The Curves filter's new graduated background gives a visual cue as to what pulling the curve in either direction will do. For individual color channels, this includes the hue change made. |
The application now also makes better use of the scroll wheel on your mouse. You can zoom images using the Control key (Windows) or Option key (macOS) in combination with the scroll wheel and pan around the view either by using an unassisted dual-axis scroll wheel or combining the shift key with a single-axis scroll wheel for a horizontal pan.
Tool sizes can be adjusted using Control+Alt (Windows) or Command+Option (macOS) in concert with the scroll wheel. And tool feathering is the same, except substituting the Shift key for Control or Command in these combination.
Support for new cameras and lenses
One final change is support for a variety of new camera and lens models. These include the Canon EOS R6 II, Nikon Z8 and Panasonic GX7 III (aka GX9), as well as preliminary support for the Canon EOS R8 and R50. (Support is still planned for the Panasonic GH6 and S5 II, but ON1's support site notes this is taking longer than intended to be delivered.)

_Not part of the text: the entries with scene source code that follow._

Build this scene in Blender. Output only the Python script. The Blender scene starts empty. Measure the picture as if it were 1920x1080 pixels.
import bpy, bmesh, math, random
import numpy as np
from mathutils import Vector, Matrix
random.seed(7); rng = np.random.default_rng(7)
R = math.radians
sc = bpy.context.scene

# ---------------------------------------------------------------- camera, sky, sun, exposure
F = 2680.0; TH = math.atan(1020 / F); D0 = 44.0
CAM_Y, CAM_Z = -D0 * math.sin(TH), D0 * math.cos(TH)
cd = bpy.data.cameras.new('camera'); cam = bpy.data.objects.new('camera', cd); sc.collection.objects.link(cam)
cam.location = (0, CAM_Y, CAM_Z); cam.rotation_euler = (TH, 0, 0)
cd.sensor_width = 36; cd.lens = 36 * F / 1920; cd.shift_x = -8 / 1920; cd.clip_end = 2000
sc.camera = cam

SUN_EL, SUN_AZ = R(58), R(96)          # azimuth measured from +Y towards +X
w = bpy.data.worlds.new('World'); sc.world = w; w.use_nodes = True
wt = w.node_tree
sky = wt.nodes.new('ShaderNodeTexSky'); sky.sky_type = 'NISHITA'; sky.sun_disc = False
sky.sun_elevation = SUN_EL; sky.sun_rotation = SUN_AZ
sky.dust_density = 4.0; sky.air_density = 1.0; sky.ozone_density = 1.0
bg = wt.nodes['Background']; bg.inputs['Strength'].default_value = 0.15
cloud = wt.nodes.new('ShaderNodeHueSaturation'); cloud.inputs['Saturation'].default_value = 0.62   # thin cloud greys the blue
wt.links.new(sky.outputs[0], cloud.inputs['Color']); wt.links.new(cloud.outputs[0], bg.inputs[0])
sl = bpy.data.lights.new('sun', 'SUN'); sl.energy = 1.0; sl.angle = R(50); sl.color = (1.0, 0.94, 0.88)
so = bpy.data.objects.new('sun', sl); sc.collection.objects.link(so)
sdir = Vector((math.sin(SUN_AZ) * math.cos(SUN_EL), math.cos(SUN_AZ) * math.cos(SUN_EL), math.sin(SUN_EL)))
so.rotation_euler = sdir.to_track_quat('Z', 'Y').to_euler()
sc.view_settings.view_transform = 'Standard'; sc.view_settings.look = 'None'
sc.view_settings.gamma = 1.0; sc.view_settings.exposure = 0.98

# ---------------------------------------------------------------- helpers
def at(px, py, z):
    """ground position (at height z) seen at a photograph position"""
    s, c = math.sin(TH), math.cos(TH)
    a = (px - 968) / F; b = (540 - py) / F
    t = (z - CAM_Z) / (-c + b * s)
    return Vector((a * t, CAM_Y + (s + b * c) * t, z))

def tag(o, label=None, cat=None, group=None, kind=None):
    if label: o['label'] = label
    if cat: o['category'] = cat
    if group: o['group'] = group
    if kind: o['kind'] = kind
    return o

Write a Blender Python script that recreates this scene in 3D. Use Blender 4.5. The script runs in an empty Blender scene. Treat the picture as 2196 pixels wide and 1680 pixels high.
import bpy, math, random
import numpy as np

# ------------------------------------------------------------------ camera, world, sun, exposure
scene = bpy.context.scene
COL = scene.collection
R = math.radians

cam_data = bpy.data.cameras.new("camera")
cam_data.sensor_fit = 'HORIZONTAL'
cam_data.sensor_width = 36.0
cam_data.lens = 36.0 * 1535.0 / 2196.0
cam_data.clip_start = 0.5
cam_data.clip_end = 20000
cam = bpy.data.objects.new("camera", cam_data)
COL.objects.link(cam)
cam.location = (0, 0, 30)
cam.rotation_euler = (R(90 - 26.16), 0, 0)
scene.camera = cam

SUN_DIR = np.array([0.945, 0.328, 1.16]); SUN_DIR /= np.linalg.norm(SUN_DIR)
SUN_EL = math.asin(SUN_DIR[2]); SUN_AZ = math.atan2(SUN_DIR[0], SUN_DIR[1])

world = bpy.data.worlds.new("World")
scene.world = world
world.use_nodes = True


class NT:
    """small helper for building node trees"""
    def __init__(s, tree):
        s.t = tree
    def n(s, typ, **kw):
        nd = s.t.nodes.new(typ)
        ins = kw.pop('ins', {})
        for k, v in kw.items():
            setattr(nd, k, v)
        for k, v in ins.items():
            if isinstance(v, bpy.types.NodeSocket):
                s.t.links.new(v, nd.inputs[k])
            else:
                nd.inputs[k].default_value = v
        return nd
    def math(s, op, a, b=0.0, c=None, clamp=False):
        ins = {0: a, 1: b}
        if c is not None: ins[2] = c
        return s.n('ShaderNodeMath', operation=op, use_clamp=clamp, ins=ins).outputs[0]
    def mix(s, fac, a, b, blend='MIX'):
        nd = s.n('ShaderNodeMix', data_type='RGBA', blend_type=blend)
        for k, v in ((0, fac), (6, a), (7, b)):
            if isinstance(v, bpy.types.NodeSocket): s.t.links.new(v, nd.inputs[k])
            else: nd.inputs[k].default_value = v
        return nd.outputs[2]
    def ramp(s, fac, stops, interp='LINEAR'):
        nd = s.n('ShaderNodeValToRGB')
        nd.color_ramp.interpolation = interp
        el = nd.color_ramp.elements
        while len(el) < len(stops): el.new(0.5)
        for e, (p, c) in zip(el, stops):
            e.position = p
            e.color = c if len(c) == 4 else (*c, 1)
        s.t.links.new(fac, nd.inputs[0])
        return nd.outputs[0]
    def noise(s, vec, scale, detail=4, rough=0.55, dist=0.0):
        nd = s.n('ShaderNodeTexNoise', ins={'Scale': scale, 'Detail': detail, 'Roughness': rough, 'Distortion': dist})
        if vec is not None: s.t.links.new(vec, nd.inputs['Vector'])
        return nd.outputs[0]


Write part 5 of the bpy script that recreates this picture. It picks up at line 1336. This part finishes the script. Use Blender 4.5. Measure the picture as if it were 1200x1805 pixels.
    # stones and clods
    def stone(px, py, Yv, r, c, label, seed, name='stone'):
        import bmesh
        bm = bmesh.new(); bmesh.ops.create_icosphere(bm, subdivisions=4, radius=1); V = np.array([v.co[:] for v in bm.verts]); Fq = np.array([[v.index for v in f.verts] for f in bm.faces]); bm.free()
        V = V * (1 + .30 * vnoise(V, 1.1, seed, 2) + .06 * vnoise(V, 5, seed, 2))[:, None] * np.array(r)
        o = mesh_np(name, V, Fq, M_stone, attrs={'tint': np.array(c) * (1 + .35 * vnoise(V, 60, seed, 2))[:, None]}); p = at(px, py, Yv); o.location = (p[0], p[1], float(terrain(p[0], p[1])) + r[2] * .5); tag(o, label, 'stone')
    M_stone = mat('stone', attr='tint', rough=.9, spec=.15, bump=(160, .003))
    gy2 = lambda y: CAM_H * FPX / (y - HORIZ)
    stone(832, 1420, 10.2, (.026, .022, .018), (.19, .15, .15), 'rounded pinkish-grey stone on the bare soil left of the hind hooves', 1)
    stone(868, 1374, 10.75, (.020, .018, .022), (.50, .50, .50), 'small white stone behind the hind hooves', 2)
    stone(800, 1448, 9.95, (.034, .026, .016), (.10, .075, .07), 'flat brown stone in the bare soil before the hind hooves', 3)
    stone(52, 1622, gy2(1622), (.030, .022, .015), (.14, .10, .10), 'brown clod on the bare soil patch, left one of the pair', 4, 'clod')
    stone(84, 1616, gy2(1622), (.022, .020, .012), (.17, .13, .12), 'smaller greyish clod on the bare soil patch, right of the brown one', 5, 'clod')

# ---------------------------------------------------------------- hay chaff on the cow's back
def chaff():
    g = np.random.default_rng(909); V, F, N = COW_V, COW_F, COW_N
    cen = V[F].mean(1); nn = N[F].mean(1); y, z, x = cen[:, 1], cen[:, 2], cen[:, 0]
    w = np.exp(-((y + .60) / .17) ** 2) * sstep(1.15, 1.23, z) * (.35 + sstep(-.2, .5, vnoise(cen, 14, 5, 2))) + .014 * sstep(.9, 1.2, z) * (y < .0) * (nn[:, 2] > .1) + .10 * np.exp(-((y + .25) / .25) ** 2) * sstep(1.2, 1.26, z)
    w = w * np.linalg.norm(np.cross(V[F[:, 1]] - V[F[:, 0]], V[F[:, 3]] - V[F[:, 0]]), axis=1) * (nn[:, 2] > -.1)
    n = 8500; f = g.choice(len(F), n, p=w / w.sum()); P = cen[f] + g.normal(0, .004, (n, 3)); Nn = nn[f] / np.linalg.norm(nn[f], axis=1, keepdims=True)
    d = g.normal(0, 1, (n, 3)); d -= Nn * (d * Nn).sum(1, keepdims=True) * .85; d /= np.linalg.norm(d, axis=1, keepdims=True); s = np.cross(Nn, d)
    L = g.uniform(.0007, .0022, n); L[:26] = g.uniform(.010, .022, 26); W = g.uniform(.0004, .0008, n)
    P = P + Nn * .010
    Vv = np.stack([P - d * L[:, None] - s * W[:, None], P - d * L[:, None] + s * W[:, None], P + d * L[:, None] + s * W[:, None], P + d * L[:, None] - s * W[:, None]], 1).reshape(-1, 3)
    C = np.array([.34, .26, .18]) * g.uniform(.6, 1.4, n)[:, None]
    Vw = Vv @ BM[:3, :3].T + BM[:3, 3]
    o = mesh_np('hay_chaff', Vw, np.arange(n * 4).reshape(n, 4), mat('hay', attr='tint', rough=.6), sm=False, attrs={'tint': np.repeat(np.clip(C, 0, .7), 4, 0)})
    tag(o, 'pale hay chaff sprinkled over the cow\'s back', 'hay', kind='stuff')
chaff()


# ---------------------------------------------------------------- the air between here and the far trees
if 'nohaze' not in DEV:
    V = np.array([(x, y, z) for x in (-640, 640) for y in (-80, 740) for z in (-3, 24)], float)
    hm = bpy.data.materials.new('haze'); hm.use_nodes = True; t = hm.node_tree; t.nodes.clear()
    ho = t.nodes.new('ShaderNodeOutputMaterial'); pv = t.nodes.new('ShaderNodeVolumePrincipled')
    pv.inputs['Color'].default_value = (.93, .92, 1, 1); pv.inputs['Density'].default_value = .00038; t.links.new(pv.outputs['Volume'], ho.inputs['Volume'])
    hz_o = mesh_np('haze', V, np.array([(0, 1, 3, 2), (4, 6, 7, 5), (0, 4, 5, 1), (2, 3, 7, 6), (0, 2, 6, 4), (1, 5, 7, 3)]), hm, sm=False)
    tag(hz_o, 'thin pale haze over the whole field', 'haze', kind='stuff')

There are also 24 new lens profiles supporting interchangeable or fixed lenses from Canon, Fujifilm, Meike, Nikon, Panasonic, Ricoh, Samsung, Sigma, Tamron and Yongnuo.
Conclusion
From the very minor increment in its version number, one could be forgiven for thinking that the upgrade in ON1 Photo RAW 2023.5 was equally inconsequential, but that actually undersells it. Sure, this is still largely the same program as that which I reviewed a year ago, but it has nevertheless improved substantially in many respects.
In particular, I found the updated mask refinement tools to be quite impressive, as they can make very, very light work of extremely complex masking tasks. And while the face recovery tool doesn't yet feel ready for prime time, the uprated ON1 Resize AI technology nevertheless does a great job of increasing the pixel resolution of your photos prior to printing or to allow for significant cropping.
ON1 Photo RAW 2023.5 is particularly interesting if you're looking to escape the nickel-and-diming of monthly subscription fees
I continue to be impressed by ON1's noise reduction technology too, at least for images with low to moderate noise levels. What it manages is quite impressive given how relatively quickly it functions, even if much better-quality denoising is nowadays available should you be willing to spend a while waiting.
Are there some flies in the ointment? Sure, I still continued to note occasional lockups and slowness in the user interface, even if image browsing and rendering are performed quickly. And a o few of ON1's AI-based algorithms -- most notably the ON1 Resize AI (High Detail) denoising algorithm -- show some occasional issues on the image quality front.
But don't let that sell this program short. There is still a whole lot to like here, and doubly so when one considers the affordable perpetual licensing as well as an even more value-oriented upgrade program. Although you can certainly opt to use it with an ongoing subscription like many of its rivals, ON1 Photo RAW 2023.5 offers a particularly interesting proposition if you're looking to escape the nickel-and-diming of monthly fees!